Gedung DPRD DKI Jakarta

Jakarta – Aktual.com – Beberapa fraksi di DPRD DKI Jakarta menolak gagasan mengenai gubernur dipilih secara langsung oleh presiden setelah Ibukota pindah ke IKN, Kalimantan Timur.

Ketua Fraksi NasDem di DPRD DKI Jakarta, Wibi Andrino menyatakan ketidaksetujuannya terhadap kebijakan tersebut. Pendapatnya adalah bahwa aturan tersebut mengambil hak rakyat untuk memilih langsung gubernur dan wakil gubernur melalui Pilkada.

“Kami tegas menolak karena ini merenggut hak rakyat untuk memilih pada Pilkada langsung Jakarta,” ujar Wibi dalam keterangan tertulisnya, Rabu (6/12).

Wibi melanjutkan dengan menyatakan bahwa Pilkada adalah platform di mana masyarakat dapat menggunakan hak konstitusional mereka. Masyarakat akan mengevaluasi rekam jejak tokoh-tokoh tersebut dalam rangka memilih pemimpin untuk Jakarta di masa depan.

“Kami dari NasDem tentu akan memperjuangkan agar gubernur dan wakil gubernur DKI akan dipilih secara langsung melalui pilkada,” imbuhnya.

Berikutnya, Fraksi PKS juga menunjukkan penolakan yang tegas. Muhammad Taufik Zoelkifli (MTZ), Sekretaris I Fraksi PKS DPRD DKI Jakarta, menyatakan pandangannya bahwa kebijakan ini dianggap mirip dengan rezim Orde Baru.

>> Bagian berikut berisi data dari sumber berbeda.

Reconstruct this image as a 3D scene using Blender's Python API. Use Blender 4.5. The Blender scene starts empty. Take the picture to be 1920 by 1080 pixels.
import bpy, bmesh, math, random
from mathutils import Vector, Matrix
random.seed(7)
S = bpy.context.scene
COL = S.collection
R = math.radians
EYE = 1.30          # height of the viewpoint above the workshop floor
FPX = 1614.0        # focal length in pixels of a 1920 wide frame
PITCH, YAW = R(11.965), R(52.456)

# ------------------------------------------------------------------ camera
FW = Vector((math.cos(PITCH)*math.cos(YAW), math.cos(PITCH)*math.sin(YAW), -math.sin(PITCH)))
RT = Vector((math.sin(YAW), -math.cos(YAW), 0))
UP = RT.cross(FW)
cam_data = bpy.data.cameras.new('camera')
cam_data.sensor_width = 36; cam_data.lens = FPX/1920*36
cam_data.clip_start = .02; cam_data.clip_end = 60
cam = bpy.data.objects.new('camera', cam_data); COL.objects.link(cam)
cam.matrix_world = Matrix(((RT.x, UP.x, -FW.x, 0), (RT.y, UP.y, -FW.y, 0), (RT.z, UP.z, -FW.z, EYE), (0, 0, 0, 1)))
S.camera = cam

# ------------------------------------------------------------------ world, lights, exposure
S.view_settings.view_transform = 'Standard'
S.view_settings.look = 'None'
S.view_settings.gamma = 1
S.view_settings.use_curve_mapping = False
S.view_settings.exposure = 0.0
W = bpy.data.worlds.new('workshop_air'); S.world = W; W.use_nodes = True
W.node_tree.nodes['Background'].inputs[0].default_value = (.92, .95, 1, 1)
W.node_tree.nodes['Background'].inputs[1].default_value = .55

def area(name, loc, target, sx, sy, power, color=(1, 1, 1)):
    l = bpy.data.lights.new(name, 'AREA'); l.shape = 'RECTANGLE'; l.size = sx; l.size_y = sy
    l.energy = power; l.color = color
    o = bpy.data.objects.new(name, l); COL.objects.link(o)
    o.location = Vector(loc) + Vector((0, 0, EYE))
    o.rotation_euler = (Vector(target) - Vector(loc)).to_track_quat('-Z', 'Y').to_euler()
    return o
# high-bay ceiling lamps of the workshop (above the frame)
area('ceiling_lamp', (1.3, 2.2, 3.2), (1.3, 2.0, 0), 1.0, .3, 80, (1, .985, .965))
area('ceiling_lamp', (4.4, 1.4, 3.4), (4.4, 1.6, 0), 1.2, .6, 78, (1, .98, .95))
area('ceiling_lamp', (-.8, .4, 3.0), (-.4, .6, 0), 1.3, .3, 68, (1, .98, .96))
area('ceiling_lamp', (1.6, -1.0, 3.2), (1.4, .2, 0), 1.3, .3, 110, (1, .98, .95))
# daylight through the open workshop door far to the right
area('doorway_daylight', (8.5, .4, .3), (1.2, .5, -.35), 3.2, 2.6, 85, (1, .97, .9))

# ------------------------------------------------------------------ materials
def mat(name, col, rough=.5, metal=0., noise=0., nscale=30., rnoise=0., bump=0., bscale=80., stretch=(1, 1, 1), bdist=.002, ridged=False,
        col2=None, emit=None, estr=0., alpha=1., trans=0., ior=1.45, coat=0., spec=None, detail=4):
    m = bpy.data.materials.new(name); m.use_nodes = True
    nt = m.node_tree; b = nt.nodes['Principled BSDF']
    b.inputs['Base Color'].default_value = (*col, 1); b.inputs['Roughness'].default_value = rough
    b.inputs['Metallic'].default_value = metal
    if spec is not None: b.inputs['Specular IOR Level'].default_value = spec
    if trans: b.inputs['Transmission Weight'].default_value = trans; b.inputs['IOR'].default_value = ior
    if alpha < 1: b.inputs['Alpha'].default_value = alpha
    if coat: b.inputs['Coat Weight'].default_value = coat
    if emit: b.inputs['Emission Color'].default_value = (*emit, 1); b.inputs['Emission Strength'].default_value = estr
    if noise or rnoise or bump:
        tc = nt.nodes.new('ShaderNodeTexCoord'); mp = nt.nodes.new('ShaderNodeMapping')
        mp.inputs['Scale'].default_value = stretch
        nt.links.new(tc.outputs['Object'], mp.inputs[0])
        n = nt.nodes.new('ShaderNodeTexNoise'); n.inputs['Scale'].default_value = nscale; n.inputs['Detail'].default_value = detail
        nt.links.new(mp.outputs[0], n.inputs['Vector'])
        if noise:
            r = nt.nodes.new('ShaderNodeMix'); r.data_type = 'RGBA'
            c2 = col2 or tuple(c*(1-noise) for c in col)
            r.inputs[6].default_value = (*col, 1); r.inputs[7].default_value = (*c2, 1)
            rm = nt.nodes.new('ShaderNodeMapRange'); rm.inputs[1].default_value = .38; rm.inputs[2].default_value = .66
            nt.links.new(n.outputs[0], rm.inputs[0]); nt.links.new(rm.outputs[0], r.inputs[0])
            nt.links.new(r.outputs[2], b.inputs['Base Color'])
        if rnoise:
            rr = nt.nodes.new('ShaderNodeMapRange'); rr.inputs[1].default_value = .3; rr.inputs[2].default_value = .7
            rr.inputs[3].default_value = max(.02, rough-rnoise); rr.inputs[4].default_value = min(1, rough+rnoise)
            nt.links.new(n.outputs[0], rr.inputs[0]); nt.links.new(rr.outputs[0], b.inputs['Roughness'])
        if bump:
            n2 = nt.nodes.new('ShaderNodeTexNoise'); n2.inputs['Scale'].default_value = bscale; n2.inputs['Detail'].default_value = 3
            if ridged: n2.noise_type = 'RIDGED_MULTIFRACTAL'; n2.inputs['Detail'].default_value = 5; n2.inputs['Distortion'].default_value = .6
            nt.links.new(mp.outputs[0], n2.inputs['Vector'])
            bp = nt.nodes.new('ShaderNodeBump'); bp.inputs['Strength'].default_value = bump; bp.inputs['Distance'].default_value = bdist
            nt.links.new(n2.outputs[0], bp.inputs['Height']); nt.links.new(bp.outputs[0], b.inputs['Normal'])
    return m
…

“Kalau kembali ditunjuk oleh presiden ya kembali ke order baru dong ya dan juga kemudian ini kok cuma Jakarta doang yang lainnya gimana?” ucap MTZ.

“Jadi lucu nanti Jakarta walaupun bukan Ibu Kota lagi, tapi ternyata khusus Jakarta, gubernurnya ditunjuk presiden. Terlepas dari siapa lagi presiden nanti ya sesudah Pemilu 2024 ya,” imbuhnya.

Lebih jauh, MTZ menyampaikan harapannya agar RUU ini mengalami perubahan sebelum akhirnya diresmikan pada masa yang akan datang.

“Seharusnya teman-teman kita di DPR menolak lah atau mengubah itu kan ini masih rancangan. Mengembalikan ke fungsi yang semula,” imbuh MTZ.

Seiring dengan pandangan yang serupa dari pihak lain, Fraksi PDIP juga menolak dengan tegas. Gilbert Simanjuntak, anggota Fraksi PDIP DPRD DKI Jakarta, merasa kagum dengan timbulnya usulan tersebut.

“Semangat reformasi dan amandemen UUD yang ada semuanya menguatkan otonomi daerah. Salah satu alasan pilkada langsung adalah karena sentralistik orde baru yang mengangkat kepala daerah sehingga isu saat itu adalah militer, Jawa, dan penunjukan Presiden. Sangat aneh apabila sekarang timbul ide neo orba untuk sentralistik,” ujar Gilbert.